I’ve run into a couple of difficulties arising from my reading lately, and I thought I’d share them, since they affect more than the words in question.
1) This is what I think of as the “echelon” problem, because of a long and unfortunate tradition among translators from Russian of rendering the word eshelon ‘special train’ as “echelon,” simply because that English word corresponds in form and etymology to the Russian one. They overlook the slight problem that the English word has no meaning even remotely corresponding to the Russian; it means ‘a steplike troop formation; a level or grade in an organization or field of activity,’ and nothing else—except to specialists in Soviet literature, who have absorbed this peculiar bit of translationese to the point that I have had a hard time convincing them that it exists nowhere else and that the “translation” should be retired forthwith. A similar problem came up yesterday in reading a Boris Akunin story called Strast’ i dolg [Passion and duty], set in an alternate Russia which has revived tsardom, along with its Table of Ranks and all the rest of the imperial paraphernalia. The sentence in question reads: Pogibel’ deistvitel’nogo tainogo sovetnika prishla nazavtra, na raute u angliiskogo poslannika sera Endryu Vuda: ‘The ruin of the Active Privy Counselor came the next day, at a raut at the residence of the English ambassador Sir Andrew Wood.’ The dictionary translation of the word raut is “rout.” Now, this is a different case from eshelon because there actually is an English word rout meaning ‘a fashionable gathering or assembly, a large evening party or reception,’ but the word has been obsolete for over a century and it’s unlikely anyone but a devotee of Victorian literature would be familiar with it. (Side note: I learn from the OED that there are in fact ten different routs, ranging from ‘a company, assemblage, band, or troop of persons’ to ‘the act of searching, or of turning out something,’ including the hapax ‘some kind of horse’: 1697 Vanbrugh Æsop i. iv. ii, Your Worship has six Coach-Horses,.. besides Pads, Routs, and Dog-Horses.) To render the word “rout” would be unconscionable—I would say “at a reception”—but I’ll bet there are plenty of lazy translators who would do it.
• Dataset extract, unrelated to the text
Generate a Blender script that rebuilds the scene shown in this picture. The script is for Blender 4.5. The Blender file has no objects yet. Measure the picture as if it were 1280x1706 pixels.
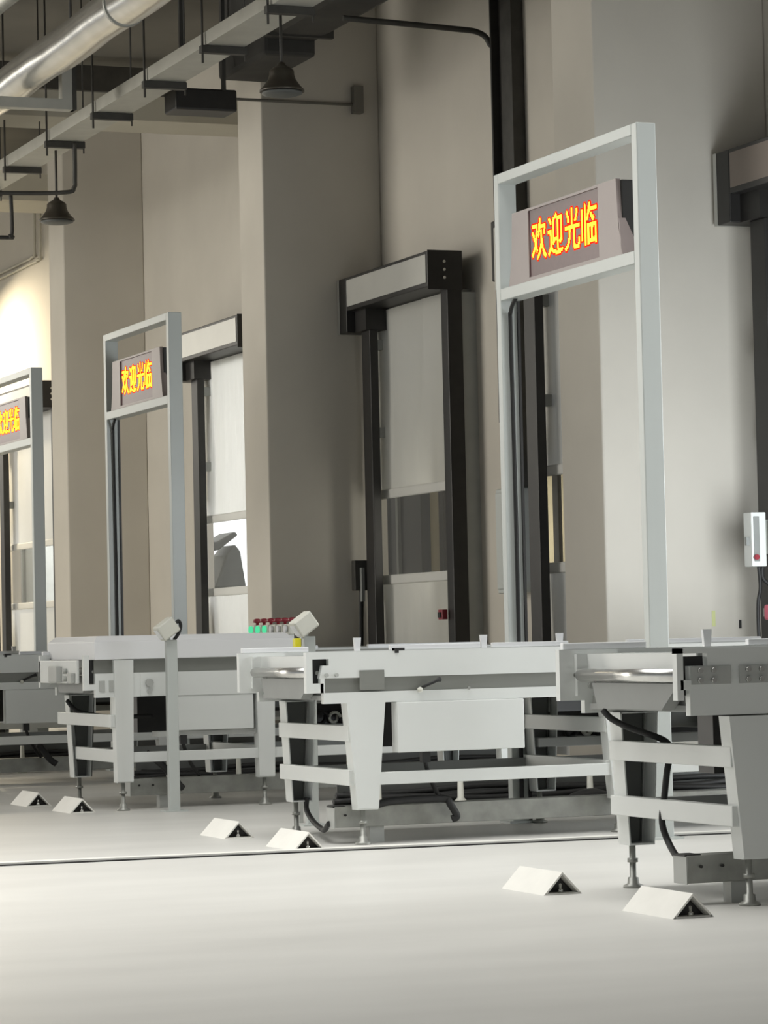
import bpy, bmesh, math, random
from mathutils import Vector, Matrix
random.seed(7)
S = bpy.context.scene
COL = S.collection
PI = math.pi

# ------------------------------------------------------------------ camera
FPX, PITCH, ROLL, YAW, EYE = 5000.0, math.radians(2.42), math.radians(-1.30), math.radians(21.73), 0.85
fw = Vector((math.sin(YAW)*math.cos(PITCH), math.cos(YAW)*math.cos(PITCH), math.sin(PITCH)))
r0 = Vector((math.cos(YAW), -math.sin(YAW), 0)); u0 = r0.cross(fw)
rt = r0*math.cos(ROLL) + u0*math.sin(ROLL); up = -r0*math.sin(ROLL) + u0*math.cos(ROLL)
cam = bpy.data.objects.new('camera', bpy.data.cameras.new('camera')); COL.objects.link(cam)
m = Matrix((rt, up, -fw)).transposed().to_4x4(); m.translation = (0, 0, EYE); cam.matrix_world = m
cam.data.sensor_fit = 'VERTICAL'; cam.data.sensor_height = 36; cam.data.lens = FPX/1706*36
cam.data.clip_end = 300
S.camera = cam

# ------------------------------------------------------------------ light
S.view_settings.view_transform = 'Standard'; S.view_settings.look = 'None'
S.view_settings.exposure = 0.0; S.view_settings.gamma = 1.0; S.view_settings.use_curve_mapping = False
W = bpy.data.worlds.new('hall_daylight'); S.world = W; W.use_nodes = True
W.node_tree.nodes['Background'].inputs[0].default_value = (0.93, 0.97, 1.0, 1)
W.node_tree.nodes['Background'].inputs[1].default_value = 0.33

def area(name, loc, aim, sx, sy, watts, color=(1, 1, 1), spread=180):
    d = bpy.data.lights.new(name, 'AREA'); d.shape = 'RECTANGLE'; d.size = sx; d.size_y = sy
    d.energy = watts; d.color = color; d.spread = math.radians(spread)
    o = bpy.data.objects.new(name, d); COL.objects.link(o); o.location = loc
    o.rotation_euler = Vector(aim).to_track_quat('-Z', 'Y').to_euler()
    return o
# rows of hall lamps over the open floor on the left, out of the frame
area('hall_lamp_row', (0.5, 10.5, 6.2), (0.08, 0.0, -1), 5.0, 16.0, 640, (1.0, 0.99, 0.96), 105)
area('hall_lamp_row', (-3.0, 25.2, 4.8), (0.9, 0.0, -0.42), 5.0, 19.0, 2300, (1.0, 0.95, 0.86))
area('hall_lamp_row', (2.5, 45.0, 6.3), (0.1, -0.25, -1), 8.0, 14.0, 1700, (1.0, 0.94, 0.82))
# daylight that enters through the open dock doors nearer than the frame shows, then an added fill lamp
area('dock_side_light', (8.85, 9.6, 1.7), (-1, 0.15, 0.0), 2.4, 2.9, 84, (0.95, 0.98, 1.0), 115)
area('dock_side_light', (7.9, 12.5, 1.1), (0.13, 1, 0.12), 1.8, 2.0, 57, (0.92, 0.97, 1.0), 112)  # added unseen lamp in the hall, brightens the widest pillar
# daylight outside the dock doors
area('yard_light', (10.5, 26.0, 2.3), (-1, 0.0, 0.0), 0.7, 2.8, 48, (1.0, 1.0, 0.98))
area('yard_light', (11.6, 33.0, 2.2), (-1, 0, 0), 3.0, 3.2, 36, (1.0, 0.93, 0.84))
area('yard_light', (12.0, 34.5, 5.0), (0, 1, -0.5), 4.0, 2.0, 900, (0.97, 0.99, 1.0))  # added lamp turned on the white backdrop

# ------------------------------------------------------------------ materials
MATS = {}
def mat(name, col, rough=0.5, metal=0.0, var=0.0, scale=6.0, bump=0.0, stretch=(1, 1, 1), trans=0.0, spec=0.5):
    M = bpy.data.materials.new(name); M.use_nodes = True
    nt = M.node_tree; b = nt.nodes['Principled BSDF']
    b.inputs['Roughness'].default_value = rough; b.inputs['Metallic'].default_value = metal
    b.inputs['Specular IOR Level'].default_value = spec
    if var or bump:
        tc = nt.nodes.new('ShaderNodeTexCoord'); mp = nt.nodes.new('ShaderNodeMapping')
        mp.inputs['Scale'].default_value = stretch
        nt.links.new(tc.outputs['Object'], mp.inputs['Vector'])
        nz = nt.nodes.new('ShaderNodeTexNoise'); nz.inputs['Scale'].default_value = scale; nz.inputs['Detail'].default_value = 6
        nt.links.new(mp.outputs['Vector'], nz.inputs['Vector'])
        rp = nt.nodes.new('ShaderNodeValToRGB')
        rp.color_ramp.elements[0].position = 0.3; rp.color_ramp.elements[1].position = 0.7
        rp.color_ramp.elements[0].color = (*[c*(1-var) for c in col], 1)
        rp.color_ramp.elements[1].color = (*[min(1, c*(1+var)) for c in col], 1)
        nt.links.new(nz.outputs['Fac'], rp.inputs['Fac']); nt.links.new(rp.outputs['Color'], b.inputs['Base Color'])
        if bump:
            bp = nt.nodes.new('ShaderNodeBump'); bp.inputs['Strength'].default_value = bump; bp.inputs['Distance'].default_value = 0.01
            nt.links.new(nz.outputs['Fac'], bp.inputs['Height']); nt.links.new(bp.outputs['Normal'], b.inputs['Normal'])
    else:
        b.inputs['Base Color'].default_value = (*col, 1)
    if trans:
        out = nt.nodes['Material Output']; tr = nt.nodes.new('ShaderNodeBsdfTranslucent'); tr.inputs[0].default_value = (*col, 1)
        mx = nt.nodes.new('ShaderNodeMixShader'); mx.inputs[0].default_value = trans
        nt.links.new(b.outputs[0], mx.inputs[1]); nt.links.new(tr.outputs[0], mx.inputs[2]); nt.links.new(mx.outputs[0], out.inputs['Surface'])
    MATS[name] = M; return M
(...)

2) I was reading a NY Times story yesterday called “Siberian Dam Generates Political Wrangle Over Power” when it occurred to me, not for the first time, to look up the Russian for ‘dam.’ The dictionary translation is plotina, but I can never remember it because I rarely see it in Russian texts. The story concerned the Sayano-Shushenskaya dam; I did a Russian search on the name and discovered the feminine gender is caused not by plotina but by GES, the Russian acronym for ‘hydroelectric station.’ That’s why I can’t remember plotina; what we call the Hoover Dam, the Russians would call the Hoover GES. GES does not mean ‘dam,’ but it is used where we use ‘dam’ in the usual contemporary context of large concrete structures for generating power. There must be other examples of this phenomenon—different terms used in similar contexts—but I can’t think of any right at the moment. Anyway, it’s an interesting test of a translator’s skill; if you don’t know the language well, you’ll wind up using a dictionary definition rather than the situationally appropriate word.